A entrada em funções do I Governo Constitucional assinala também o fim do período de transição revolucionária que inspirou e serviu de exemplo a outros povos em vários continentes. As memórias dessa fase de emergência das novas instituições democráticas - o processo revolucionário em curso, que ficaria vulgarmente conhecido pela respetiva sigla (PREC) - refletem, naturalmente, a diversidade das opções políticas e ideológicas professadas por múltiplos intervenientes, pelos conflitos em que se acharam envolvidos, pelos êxitos e insucessos experimentados em distintos momentos da revolução. É por isso surpreendente que, apesar de tudo, tenha sido possível estabelecer uma colaboração fecunda entre militares e civis, partidos, organizações populares e movimentos espontâneos de cidadãos. Que a Assembleia Constituinte - onde estavam representadas todas as forças e correntes que se digladiavam nas ruas, nos quartéis, nas fábricas e nos campos - tenha conseguido em alguns meses conciliar posições e construir entendimentos para consolidar um modelo de governação e garantir um generoso elenco de direitos cuja aprovação reclamava o consenso de uma maioria qualificada de dois terços de todos os deputados constituintes.

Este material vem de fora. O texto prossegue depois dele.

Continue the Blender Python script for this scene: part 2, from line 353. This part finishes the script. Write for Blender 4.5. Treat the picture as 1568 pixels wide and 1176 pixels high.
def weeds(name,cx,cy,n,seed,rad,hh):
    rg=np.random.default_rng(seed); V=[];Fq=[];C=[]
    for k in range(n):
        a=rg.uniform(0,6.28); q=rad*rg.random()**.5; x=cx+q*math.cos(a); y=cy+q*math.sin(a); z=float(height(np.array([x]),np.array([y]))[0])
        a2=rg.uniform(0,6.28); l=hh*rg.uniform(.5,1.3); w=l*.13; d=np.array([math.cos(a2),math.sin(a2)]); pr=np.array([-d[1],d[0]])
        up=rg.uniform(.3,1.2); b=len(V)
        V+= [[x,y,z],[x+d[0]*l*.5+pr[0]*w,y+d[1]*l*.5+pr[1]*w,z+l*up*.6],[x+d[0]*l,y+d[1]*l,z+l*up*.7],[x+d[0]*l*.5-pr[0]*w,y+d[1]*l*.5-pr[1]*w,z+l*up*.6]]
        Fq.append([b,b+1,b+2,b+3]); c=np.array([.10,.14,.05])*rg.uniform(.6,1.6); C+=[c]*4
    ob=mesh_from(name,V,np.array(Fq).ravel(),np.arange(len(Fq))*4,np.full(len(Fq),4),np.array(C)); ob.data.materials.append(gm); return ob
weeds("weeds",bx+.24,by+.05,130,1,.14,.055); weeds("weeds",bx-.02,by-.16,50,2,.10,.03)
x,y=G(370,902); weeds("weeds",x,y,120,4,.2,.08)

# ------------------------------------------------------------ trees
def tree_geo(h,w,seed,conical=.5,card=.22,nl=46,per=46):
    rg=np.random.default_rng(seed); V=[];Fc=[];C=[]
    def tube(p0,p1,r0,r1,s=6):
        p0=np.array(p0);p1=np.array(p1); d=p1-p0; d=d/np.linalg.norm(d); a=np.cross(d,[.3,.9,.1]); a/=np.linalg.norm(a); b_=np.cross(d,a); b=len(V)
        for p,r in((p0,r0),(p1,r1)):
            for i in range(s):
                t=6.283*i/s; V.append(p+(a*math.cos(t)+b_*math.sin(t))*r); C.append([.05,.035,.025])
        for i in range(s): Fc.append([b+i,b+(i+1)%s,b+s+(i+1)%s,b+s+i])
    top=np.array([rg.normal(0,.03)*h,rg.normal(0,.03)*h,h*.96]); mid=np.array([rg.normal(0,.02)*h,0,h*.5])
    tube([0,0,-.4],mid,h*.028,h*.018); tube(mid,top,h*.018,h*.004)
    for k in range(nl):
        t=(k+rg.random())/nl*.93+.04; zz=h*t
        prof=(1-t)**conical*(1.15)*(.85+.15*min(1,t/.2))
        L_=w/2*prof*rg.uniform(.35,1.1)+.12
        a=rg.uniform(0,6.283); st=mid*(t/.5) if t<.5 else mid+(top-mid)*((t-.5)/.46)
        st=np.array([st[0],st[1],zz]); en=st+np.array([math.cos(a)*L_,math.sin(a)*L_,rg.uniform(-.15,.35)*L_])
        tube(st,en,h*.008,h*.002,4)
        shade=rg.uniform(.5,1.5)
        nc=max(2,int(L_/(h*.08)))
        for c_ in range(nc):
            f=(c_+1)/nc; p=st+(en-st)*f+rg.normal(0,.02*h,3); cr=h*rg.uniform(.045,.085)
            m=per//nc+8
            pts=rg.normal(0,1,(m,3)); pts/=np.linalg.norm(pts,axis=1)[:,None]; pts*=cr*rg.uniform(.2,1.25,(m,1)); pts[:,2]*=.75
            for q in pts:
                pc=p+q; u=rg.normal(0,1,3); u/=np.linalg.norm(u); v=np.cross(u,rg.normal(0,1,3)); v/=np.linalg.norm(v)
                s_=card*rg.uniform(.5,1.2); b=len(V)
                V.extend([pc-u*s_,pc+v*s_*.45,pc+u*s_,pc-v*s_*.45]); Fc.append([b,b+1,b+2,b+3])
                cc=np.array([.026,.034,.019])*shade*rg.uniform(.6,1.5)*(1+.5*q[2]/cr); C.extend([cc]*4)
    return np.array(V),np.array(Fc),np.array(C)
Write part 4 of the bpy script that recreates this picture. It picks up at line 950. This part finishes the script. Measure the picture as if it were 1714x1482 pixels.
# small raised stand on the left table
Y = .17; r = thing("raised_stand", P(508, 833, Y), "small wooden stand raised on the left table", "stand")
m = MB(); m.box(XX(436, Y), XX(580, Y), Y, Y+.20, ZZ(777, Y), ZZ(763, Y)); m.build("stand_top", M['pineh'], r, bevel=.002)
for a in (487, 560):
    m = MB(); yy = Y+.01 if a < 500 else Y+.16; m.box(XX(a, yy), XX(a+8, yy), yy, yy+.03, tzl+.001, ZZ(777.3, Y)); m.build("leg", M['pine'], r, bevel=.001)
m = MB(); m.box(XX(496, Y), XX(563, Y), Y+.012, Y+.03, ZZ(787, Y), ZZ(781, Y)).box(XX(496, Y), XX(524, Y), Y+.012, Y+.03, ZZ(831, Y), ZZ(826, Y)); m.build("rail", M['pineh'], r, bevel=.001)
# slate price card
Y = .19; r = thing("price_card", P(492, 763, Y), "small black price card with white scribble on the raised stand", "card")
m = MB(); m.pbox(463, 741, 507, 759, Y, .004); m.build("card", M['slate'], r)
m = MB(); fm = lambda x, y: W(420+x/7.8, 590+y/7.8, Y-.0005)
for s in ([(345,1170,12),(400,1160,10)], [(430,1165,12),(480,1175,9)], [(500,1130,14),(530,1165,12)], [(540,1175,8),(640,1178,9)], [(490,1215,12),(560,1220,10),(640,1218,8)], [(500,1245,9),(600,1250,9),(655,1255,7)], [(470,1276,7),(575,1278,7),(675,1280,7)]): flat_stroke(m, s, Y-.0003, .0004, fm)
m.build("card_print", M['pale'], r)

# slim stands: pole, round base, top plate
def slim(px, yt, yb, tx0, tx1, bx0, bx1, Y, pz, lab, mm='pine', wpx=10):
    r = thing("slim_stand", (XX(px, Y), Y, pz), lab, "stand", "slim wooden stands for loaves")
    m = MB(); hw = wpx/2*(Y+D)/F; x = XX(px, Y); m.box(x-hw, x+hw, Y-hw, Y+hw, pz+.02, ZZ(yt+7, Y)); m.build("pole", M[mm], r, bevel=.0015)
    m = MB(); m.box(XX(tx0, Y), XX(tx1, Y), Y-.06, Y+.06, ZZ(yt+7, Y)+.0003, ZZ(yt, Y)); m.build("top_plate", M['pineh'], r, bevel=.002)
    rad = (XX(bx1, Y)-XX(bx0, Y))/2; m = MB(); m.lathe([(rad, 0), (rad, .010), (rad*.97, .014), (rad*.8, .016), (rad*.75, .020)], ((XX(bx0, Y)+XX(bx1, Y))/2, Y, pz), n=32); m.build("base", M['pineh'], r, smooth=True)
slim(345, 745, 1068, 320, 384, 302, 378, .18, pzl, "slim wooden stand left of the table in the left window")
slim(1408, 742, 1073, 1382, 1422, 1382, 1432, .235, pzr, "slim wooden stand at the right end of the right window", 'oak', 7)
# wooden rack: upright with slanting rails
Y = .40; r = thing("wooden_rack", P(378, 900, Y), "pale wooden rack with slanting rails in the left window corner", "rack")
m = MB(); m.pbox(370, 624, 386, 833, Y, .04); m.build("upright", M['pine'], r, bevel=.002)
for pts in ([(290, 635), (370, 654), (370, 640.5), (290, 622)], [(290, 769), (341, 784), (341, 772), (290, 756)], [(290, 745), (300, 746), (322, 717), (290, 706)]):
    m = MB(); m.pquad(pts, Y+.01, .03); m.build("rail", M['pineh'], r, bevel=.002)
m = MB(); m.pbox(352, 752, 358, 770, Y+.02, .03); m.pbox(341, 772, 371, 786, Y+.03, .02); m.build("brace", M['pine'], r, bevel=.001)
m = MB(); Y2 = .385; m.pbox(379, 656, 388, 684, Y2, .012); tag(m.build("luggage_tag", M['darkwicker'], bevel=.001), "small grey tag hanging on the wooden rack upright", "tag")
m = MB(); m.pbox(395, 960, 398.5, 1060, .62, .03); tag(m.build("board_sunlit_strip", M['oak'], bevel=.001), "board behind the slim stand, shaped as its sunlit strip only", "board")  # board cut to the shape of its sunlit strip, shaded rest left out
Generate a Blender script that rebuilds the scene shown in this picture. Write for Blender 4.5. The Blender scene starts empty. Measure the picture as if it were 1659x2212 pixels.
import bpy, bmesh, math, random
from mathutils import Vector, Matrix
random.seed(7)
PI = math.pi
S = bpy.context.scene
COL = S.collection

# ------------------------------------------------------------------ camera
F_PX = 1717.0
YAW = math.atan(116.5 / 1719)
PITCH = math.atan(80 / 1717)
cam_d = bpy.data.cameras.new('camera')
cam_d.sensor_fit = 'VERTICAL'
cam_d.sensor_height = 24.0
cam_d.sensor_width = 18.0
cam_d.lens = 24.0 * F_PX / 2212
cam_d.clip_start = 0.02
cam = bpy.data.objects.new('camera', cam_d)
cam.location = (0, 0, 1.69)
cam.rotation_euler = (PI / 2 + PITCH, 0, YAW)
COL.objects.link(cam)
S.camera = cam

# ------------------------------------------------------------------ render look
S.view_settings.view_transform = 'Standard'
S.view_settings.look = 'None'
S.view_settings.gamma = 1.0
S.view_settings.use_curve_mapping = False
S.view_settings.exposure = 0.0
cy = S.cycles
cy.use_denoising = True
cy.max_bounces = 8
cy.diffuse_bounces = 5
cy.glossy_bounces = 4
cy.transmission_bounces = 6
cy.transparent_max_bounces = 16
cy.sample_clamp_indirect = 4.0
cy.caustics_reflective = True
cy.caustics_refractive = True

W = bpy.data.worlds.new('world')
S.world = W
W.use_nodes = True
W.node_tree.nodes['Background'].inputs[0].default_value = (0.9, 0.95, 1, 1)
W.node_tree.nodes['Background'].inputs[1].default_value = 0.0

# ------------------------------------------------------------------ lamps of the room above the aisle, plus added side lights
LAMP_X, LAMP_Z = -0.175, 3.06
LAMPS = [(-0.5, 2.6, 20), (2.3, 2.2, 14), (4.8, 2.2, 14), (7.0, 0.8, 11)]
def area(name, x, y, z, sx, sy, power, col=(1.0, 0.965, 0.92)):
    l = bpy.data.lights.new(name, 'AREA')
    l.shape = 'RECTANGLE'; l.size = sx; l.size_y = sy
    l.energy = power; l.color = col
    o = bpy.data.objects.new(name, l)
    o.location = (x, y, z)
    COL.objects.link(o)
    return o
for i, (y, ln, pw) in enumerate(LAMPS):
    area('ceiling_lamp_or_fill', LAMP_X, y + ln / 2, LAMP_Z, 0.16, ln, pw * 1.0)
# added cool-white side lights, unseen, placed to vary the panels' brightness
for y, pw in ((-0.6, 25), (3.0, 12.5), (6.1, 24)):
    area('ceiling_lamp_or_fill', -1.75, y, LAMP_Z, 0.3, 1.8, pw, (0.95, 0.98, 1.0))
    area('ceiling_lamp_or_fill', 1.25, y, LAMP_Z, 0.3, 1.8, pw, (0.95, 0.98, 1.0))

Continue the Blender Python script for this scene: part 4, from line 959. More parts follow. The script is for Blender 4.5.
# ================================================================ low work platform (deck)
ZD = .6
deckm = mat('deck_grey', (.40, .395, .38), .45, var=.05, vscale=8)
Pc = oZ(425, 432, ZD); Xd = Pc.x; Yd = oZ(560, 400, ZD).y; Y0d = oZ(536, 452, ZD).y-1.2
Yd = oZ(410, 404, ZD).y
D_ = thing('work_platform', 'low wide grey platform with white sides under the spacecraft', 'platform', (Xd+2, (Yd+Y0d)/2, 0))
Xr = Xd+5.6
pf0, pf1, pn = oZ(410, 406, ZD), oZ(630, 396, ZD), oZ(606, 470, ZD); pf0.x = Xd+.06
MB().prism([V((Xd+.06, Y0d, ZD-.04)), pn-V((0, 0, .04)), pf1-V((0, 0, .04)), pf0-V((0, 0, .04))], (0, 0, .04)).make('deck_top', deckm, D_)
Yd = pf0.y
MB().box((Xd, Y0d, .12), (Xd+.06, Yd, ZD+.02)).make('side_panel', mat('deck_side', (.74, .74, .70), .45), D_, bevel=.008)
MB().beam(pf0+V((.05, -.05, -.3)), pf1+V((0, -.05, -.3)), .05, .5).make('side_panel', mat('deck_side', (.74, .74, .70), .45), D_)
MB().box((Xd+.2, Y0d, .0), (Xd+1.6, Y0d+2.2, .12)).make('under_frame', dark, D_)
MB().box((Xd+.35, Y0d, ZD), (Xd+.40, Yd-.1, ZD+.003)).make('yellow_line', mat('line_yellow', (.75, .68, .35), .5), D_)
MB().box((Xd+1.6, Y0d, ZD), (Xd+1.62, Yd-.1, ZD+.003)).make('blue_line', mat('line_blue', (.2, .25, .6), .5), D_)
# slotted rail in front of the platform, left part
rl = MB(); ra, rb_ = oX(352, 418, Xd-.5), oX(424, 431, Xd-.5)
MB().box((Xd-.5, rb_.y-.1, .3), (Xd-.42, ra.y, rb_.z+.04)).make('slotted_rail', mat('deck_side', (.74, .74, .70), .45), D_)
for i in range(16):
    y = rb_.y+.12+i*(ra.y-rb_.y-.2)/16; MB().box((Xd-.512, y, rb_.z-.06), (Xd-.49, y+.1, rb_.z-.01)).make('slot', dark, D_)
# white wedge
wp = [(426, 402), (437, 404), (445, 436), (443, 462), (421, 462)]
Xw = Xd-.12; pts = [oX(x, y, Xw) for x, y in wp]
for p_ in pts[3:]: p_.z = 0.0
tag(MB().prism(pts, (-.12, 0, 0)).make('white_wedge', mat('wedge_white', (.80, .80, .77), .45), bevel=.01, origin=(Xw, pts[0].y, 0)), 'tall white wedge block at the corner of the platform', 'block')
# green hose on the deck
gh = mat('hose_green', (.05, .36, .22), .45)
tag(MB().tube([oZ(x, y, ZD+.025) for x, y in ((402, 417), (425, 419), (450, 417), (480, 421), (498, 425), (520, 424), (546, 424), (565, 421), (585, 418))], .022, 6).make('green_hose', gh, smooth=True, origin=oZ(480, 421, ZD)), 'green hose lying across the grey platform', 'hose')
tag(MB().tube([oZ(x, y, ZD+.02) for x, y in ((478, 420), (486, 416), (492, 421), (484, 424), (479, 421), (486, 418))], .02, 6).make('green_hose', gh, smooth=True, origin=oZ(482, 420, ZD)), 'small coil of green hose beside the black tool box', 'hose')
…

Autor e herdeiro de um tão ambicioso programa constitucional, coube também a Mário Soares, ao longo destes últimos 40 anos, a missão de curador da República, para que as opções constituintes lavradas na Lei Fundamental perdurassem até hoje nos seus traços essenciais, desde o catálogo dos direitos até à organização do poder político e à defesa do caráter essencialmente parlamentar do nosso singular semipresidencialismo. Uma missão cumprida sem prejuízo da necessária atualização e desenvolvimento dos conteúdos, através de sucessivas revisões constitucionais, da jurisprudência dos tribunais superiores e das orientações de política geral promovidas por governantes e deputados, conforme os resultados de dezenas de atos eleitorais invariavelmente reconhecidos como livres e justos.
Mário Soares foi um resistente indefetível contra a ditadura fascista e colonialista mais duradoura da história europeia. Nos anos do PREC, bateu-se corajosamente pela liberdade, em defesa de uma democracia representativa, aberta, plural e cosmopolita, que garantiu nas eleições do passado mês de outubro que a vontade do povo se pudesse materializar numa solução de governo capaz de oferecer uma alternativa à opção pela subserviência externa e pelo flagelo económico e social professados pela coligação PSD/CDS. E contra o cinismo e a indiferença, o agravamento das desigualdades, as violações do direito internacional, a crise global da representação democrática - sinais ameaçadores destes novos tempos - Mário Soares não desanima e já no prefácio ao seu livro, "Um Mundo inquietante", de 2003, convoca-nos: "É essencial que os partidos socialistas, trabalhistas e sociais-democratas - os que se consideram de Esquerda - herdeiros de uma riquíssima tradição de luta pelas grandes conquistas políticas e sociais do século passado, hoje ameaçadas - compreendam esta situação nova e procedam em conformidade, ocupando o terreno que lhes pertence".